Disturbing Behavior
First, let me say a few words to you on behalf of the guy in the row behind me at this
Q-101 (read: teeny bop alternative) about this movie:
"Dude, fuckin' dude, man, fuckin', Duuuuuuude!!!"
Given the multiple interpretations of the word "Dude," I realize that that is
a rather ambiguous statement. So let's move on.
Remember that group of kids in high school that had all their homework done on time,
organized bake sales and car washes when they weren't at cheerleading or football
practice? Weren't you convinced that they were not quite right in the head? Well, guess
what? They weren't, if they were anything like the kids in Cradle Bay.
The story centers around a family who relocates from Chicago to the warm
fuzzy community of Cradle Bay after one of the children dies. The surviving kids are a
little angry and mixed up, the parents don't know how to talk to them. Typical. Cradle Bay
is supposed to be a fresh start for all of them. If they had any idea...
The first person our protagonist Steve (Superhunk in the making James Marsden, who
clearly finished high school a long time ago) befriends is this stoner underachiever Gavin
(Nick Stahl, who's like the better looking brother of one of the members of Supergrass,
and yes, I know that reference is lost on most of you), who shows Steve the class system
at this school. This has been done before, notably in The Breakfast Club: Jocks, nerds,
outcasts, vocational grease monkeys, but the way these groups are introduced, while
clearly the words of a screenwriter, I thought was pretty funny.
The last group Gavin shows Steve is the Blue Ribbons, who all wear letterman sweaters
and football jackets, study together, excel in school and in extracurricular activities,
and will have absolutely nothing to do with anyone outside their group. And despite the
way they treat other people, the Blue Ribbon group is getting bigger. Gavin senses there
is evil lurking underneath those cornfed steroid stuffed torsos. Everyone else thinks he's
paranoid. But when one of the kids who scuffles with a Blue Ribbon comes to school the
next day as a Blue Ribbon, Steve, Gavin, and his friend Rachel (Dawson's Creek cutie Katie
Holmes, who actually looks her character's age, how odd) start to get suspicious. And he
has reason to be. These kids have all been planted with a chip that controls their
thinking and turns them into "model" students. But the chip has a couple flaws,
which I will not get into.
This movie was written by the very clever Scott Rosenberg, who is one of the most
quotable screenwriters of the '90s (he also wrote Beautiful Girls and Con Air), and this
movie has tons of good lines as well, if you can understand them. See, this movie's sound
was mixed worse than any movie I've seen in years. I've always taken that aspect of movies
for granted, but after seeing this, I understand its importance, especially when the
dialogue is the best thing the movie has going for it.
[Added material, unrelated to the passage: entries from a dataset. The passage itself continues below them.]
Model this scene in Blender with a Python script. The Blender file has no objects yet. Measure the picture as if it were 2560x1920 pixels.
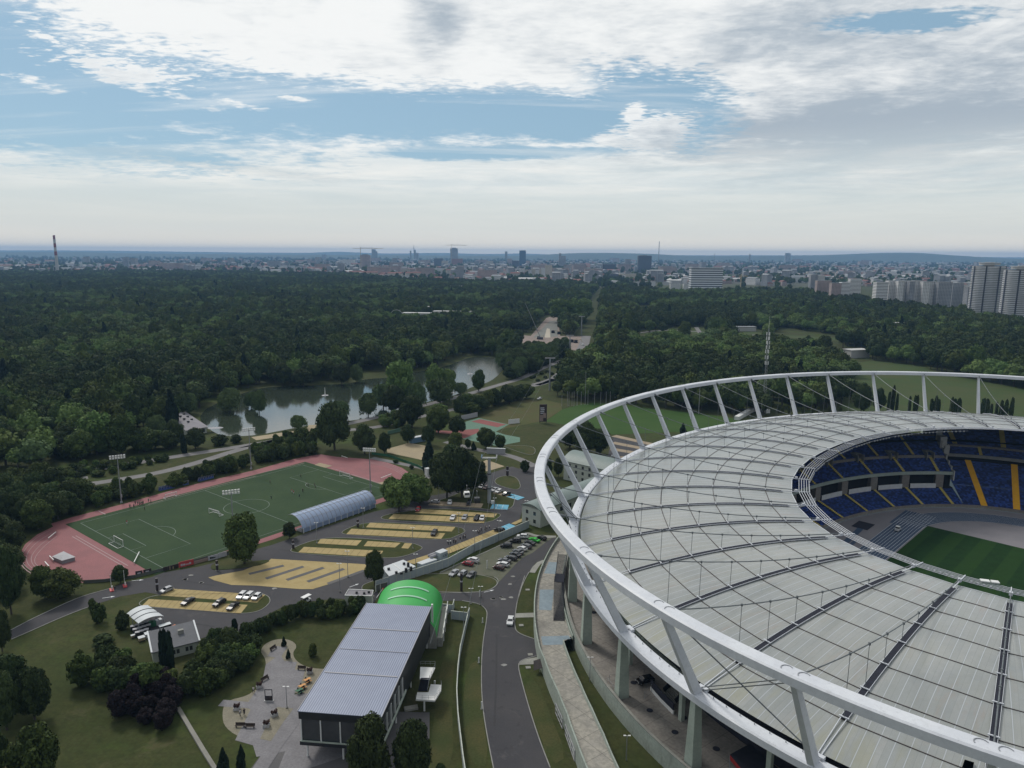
import bpy, bmesh, math, random
import numpy as np
from mathutils import Vector, Matrix, noise as mnoise
random.seed(7); rng=np.random.default_rng(7)
# tuned light and sky levels
SUNE=2.1
CL_W=(9.3,9.45,9.4); CL_D=(4.1,4.8,5.5)
LOW_A=(6.4,7.2,7.3); LOW_B=(8.9,8.95,8.5)
HORZ=(8.2,8.0,7.2)
HORZ2=(10.8,9.6,7.8)
HZTOP=245.; HZC=(.27,.50,.84); HZD=.000062
scn=bpy.context.scene
R=math.radians; PI=math.pi
# ---------------- camera ----------------
CX,CY,CF,CP,CR,CH=1280.,960.,1808.,.1774,.0062,106.
cd=bpy.data.cameras.new('camera'); cam=bpy.data.objects.new('camera',cd); scn.collection.objects.link(cam)
_c,_s=math.cos(CR),math.sin(CR)
right=Vector((_c,_s*math.sin(CP),_s*math.cos(CP))); up=Vector((-_s,_c*math.sin(CP),_c*math.cos(CP))); fw=Vector((0,math.cos(CP),-math.sin(CP)))
cam.matrix_world=Matrix(((right.x,up.x,-fw.x,0),(right.y,up.y,-fw.y,0),(right.z,up.z,-fw.z,CH),(0,0,0,1)))
cd.sensor_width=36; cd.lens=36*CF/2560; cd.clip_start=.5; cd.clip_end=90000
scn.camera=cam
# ---------------- exposure, sun, sky ----------------
scn.view_settings.view_transform='Standard'; scn.view_settings.look='None'; scn.view_settings.exposure=0; scn.view_settings.gamma=1
SUN_AZ,SUN_EL=R(-38),R(46)
sl=bpy.data.lights.new('sun','SUN'); sl.energy=SUNE; sl.angle=R(12); sl.color=(1,.95,.88)
so=bpy.data.objects.new('sun',sl); scn.collection.objects.link(so)
sd=Vector((math.sin(SUN_AZ)*math.cos(SUN_EL),math.cos(SUN_AZ)*math.cos(SUN_EL),math.sin(SUN_EL)))
so.rotation_euler=(-sd).to_track_quat('-Z','Y').to_euler(); so.location=(0,0,400)
def ray(px,py):
    u=px-CX; v=py-CY; u,v=u*_c+v*_s,-u*_s+v*_c
    return Vector((u/CF, math.cos(CP)-(v/CF)*math.sin(CP), -(v/CF)*math.cos(CP)-math.sin(CP)))
def G(px,py,z=0.):
    d=ray(px,py); t=(z-CH)/d.z; return Vector((d.x*t,d.y*t,z))
def pxof(p):   # world -> photo pixel, used only to sort what is in view
    dz=p[2]-CH; yf=p[1]*math.cos(CP)-dz*math.sin(CP); yu=p[1]*math.sin(CP)+dz*math.cos(CP)
    if yf<1: return None
    u=CF*p[0]/yf; v=-CF*yu/yf; return (CX+u*_c-v*_s, CY+u*_s+v*_c)
ZM=dict(a=(0,560,.28933),b=(640,560,.28933),c=(1280,560,.28933),d=(1920,560,.28933),e=(0,1020,.28933),f=(640,1000,.28933),
 g=(1280,900,.28933),h=(1920,900,.28933),i=(0,1440,.28933),j=(640,1440,.28933),k=(1280,1440,.28933),l=(1920,1440,.28933),
 m=(1100,1280,.13562),n=(1040,1180,.14467),o=(900,960,.18083),p=(300,1440,.18083),q=(540,1560,.14467),r=(1240,740,.14467),
 s=(1180,600,.18987),t=(800,600,.18987),u=(1320,1200,.14467),v=(1320,1380,.14467),O=(0,0,1.15732),w=(880,1400,.12658),x=(1060,1340,.04521),y=(400,1360,.09042),A=(1980,700,.26221))
def Z(k,x,y,z=0.):
    o=ZM[k]; return G(o[0]+x*o[2],o[1]+y*o[2],z)
def ZP(k,pts,z=0.): return [Z(k,a,b,z) for a,b in pts]
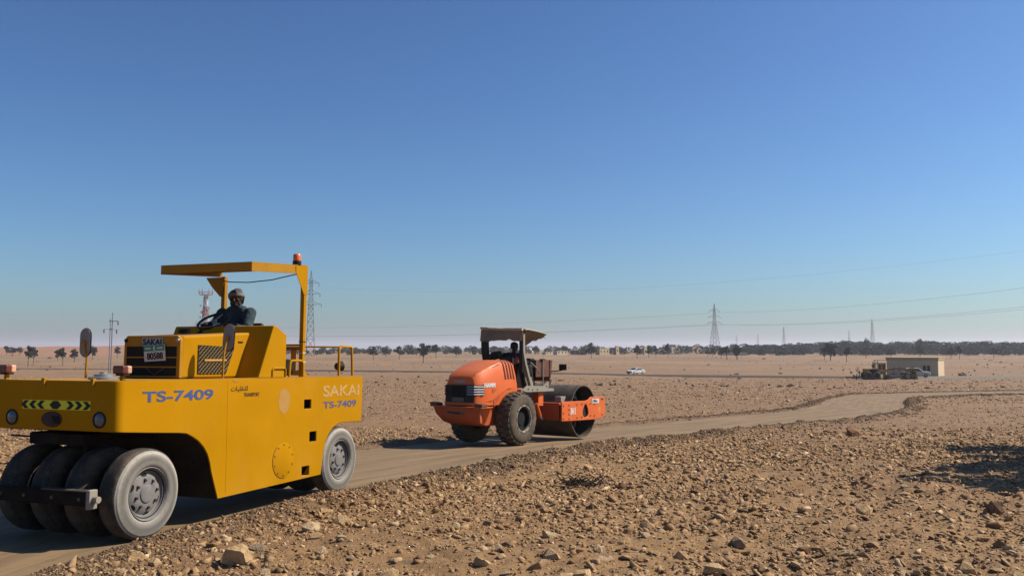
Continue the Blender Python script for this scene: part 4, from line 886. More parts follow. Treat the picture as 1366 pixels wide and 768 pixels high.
def flap(a, b):
    x = .46+1.12*a; dr = float(np.interp(a, [0, .12, .25, .4, .5, .57, .63, .7, .8, .9, 1], [.20, .24, .22, .33, .40, .47, .34, .24, .22, .12, .03]))*(1+.5*nz(a, 0, 23, 15)) if 1 else (.10+.30*max(0, math.sin(a*PI*.93))**1.2*(.5+.5*a)+.16*nz(a, 0, 11, 4)+.10*nz(a, 0, 23, 15))*(1 if a < .94 else .3)
    return (x+.02*nz(a, b, 6, 5), .30+1.05*b*dr+.05*nz(a, b, 5, 6), 3.20-.10*a*a-.01-b*dr*.95)
cloth(flap, 60, 9, 'torn_flap', par=roof_)
MB().tube([(.46+1.12*a, .30+.05*nz(a, 0, 5, 6)-.01, 3.205-.10*a*a+.025*nz(a, 0, 7, 16)) for a in np.linspace(0, 1, 24)], [.010+.016*a*(1-a)*2+.012*abs(nz(a, 0, 8, 17)) for a in np.linspace(0, 1, 24)], 8).build('rolled_edge', M['canvas_lit'], roof_)
def flap2(a, b):
    return (1.35+.28*b+.05*nz(a, b, 4, 7), .34+1.46*a, 3.10-.05*b-.12*b*abs(nz(a, 0, 8, 8))*2)
cloth(flap2, 24, 6, 'front_flap', par=roof_)
# front frame, drum
MB().box(1.93, 2.17, .05, 2.05, .60, 1.10).build('cross_beam', M['orange_shaded'], orr, .01)
MB().box(.9, 1.93, .85, 1.25, .65, 1.0).build('articulation_joint', M['black'], orr, .02)
MB().box(1.35, 1.62, .40, .62, 1.02, 1.43).build('step_bracket', M['orange'], orr, .01); MB().tube([(1.30, .45, 1.1), (1.55, .47, .72)], .055, 12).build('steering_cylinder', M['orange'], orr); MB().tube([(1.55, .47, .72), (1.72, .5, .62)], .03, 10).build('cylinder_rod', M['silver'], orr)
def side_plate(y0, y1, name):
    pts = [(1.91, .575), (1.91, 1.115), (1.95, 1.14), (3.33, 1.135), (3.50, 1.16), (3.66, 1.245), (4.40, 1.235), (4.53, 1.19), (4.60, 1.0), (4.60, .66), (4.35, .585), (3.85, .545), (2.6, .56)]
    o = MB().prism(pts, 'y', y0, y1).build(name, M['orange'], orr)
    hp = []
    for k in range(24):
        a = 2*PI*k/24; w = .20*(1-.55*(math.sin(a)+1)/2)*1.15; hp.append((3.33+w*math.cos(a), .835+.205*math.sin(a)))
    o.name = 'tmp'; o = boolean(o, [MB().prism(hp, 'y', y0-.1, y1+.1).build('c', None)]); o.name = name; o.data.name = name
    b = o.modifiers.new('bevel', 'BEVEL'); b.width = .008; b.segments = 2; b.limit_method = 'ANGLE'; b.angle_limit = R(50); return o
sp = side_plate(-.06, -.02, 'drum_frame'); side_plate(2.12, 2.16, 'drum_frame')
mb = MB()
for x, z in [(1.99, .64), (1.99, .80), (2.0, 1.02), (2.32, .63), (2.32, .76), (2.32, .90), (2.32, 1.03), (2.8, .64), (2.8, 1.03), (3.08, .65), (3.08, 1.04), (3.62, .67), (3.6, 1.03), (3.88, .66), (3.88, 1.03), (4.35, 1.17), (4.42, 1.16), (4.38, .68)]: mb.lathe([(.0005, -.016), (.022, -.016), (.025, .0)], (x, -.06, z), (0, 1, 0), 8)
mb.build('bolt', M['brownplate'], sp)
q = text('3411', .26, M['lt_white'], sp, 'lettering', (0, 0, 0), ROT_SIDE, .62, .012, .002); q.matrix_local = Matrix.Translation((2.41, -.0615, .76)) @ ROT_SIDE.to_4x4()
sg_ = MB().box(3.70, 4.17, -.072, -.0605, 1.04, 1.18).build('owner_sticker', M['white'], sp); q = text('jaMco', .11, M['blacktext'], sg_, 'lettering', (0, 0, 0), ROT_SIDE, 1.1, .006, .001); q.matrix_local = Matrix.Translation((3.75, -.0735, 1.08)) @ ROT_SIDE.to_4x4()
pts = [(4.22+.07*math.cos(a)*(1+.3*math.sin(3*a)), .85+.075*math.sin(a)) for a in np.linspace(0, 2*PI, 16, endpoint=False)]
MB().prism(pts, 'y', -.0615, -.06).build('faded_mark', M['chalk'] if 'chalk' in M else M['whitepaint'], sp)
MB().box(4.34, 4.56, .0, 2.1, .68, 1.05).build('front_beam', M['orange_shaded'], orr, .01)
DC = (3.40, 0, .81); DR = .80
mb = MB().lathe([(DR, .06), (DR, 2.04), (DR-.03, 2.04), (DR-.03, .06), (DR, .06)], DC, (0, 1, 0), 96); dr = mb.build('drum', M['drum'], orr, ang=30)
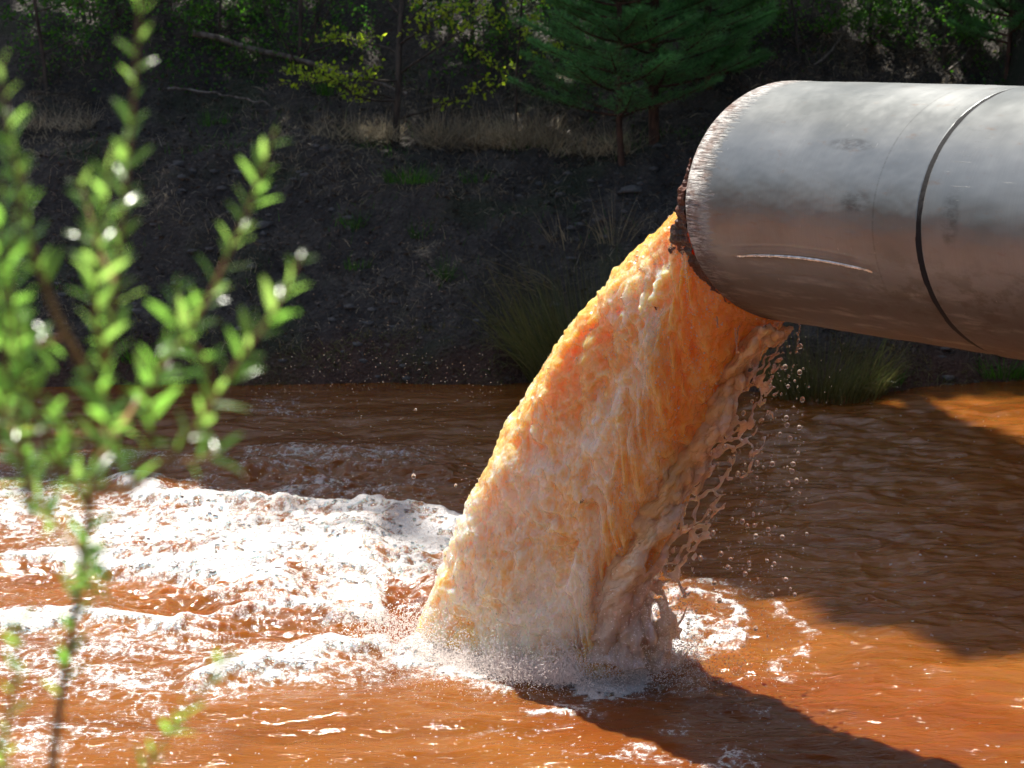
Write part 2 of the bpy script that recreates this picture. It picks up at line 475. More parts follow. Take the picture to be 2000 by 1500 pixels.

David Nutter, a veteran X-Files and Milennium director, makes his feature debut here,
and he does what he knows. This movie plays like an X-Files episode in many ways, with its
quick edits and dark backdrops and silhouetting, but a lot of those ways are not good
ways. Virtually every character and plot point is grossly underdeveloped. Some key pieces
to the plot are glossed over in less than a minute. There are HUGE plot holes, gaps in
logic, and the foreshadowing to the ending is way too obvious. I knew what was going to
happen in the first ten minutes.
This was also the shortest movie I've seen, maybe ever. I'm guessing it was 80 minutes,
which is short even by Disney cartoon standards. If they had fleshed out anything here,
perhaps they could have had a truly sinister director's cut of the movie that still would
run only an hour and 45 minutes. As it is, it seems some studio head came in and made
Edward Scissorhands-type cuts to the director's finished product. I'm surprised this
didn't wind up an Alan Smithee film (when a director is really unhappy with the finished
product and asks to take his name off a movie, it becomes an Alan Smithee film).
Despite all of these flaws, I still enjoyed the movie. But I can't in good conscience
recommend it to everyone. Willian Sadler (Die Hard 2, The Shawshank Redemption) made a
nice turn as a janitor everyone thinks is an idiot, but the rest of the grownups were
cookie cutter variety. For most people, I would recommend this as a rental when you have a
little, and I mean a little, time to kill.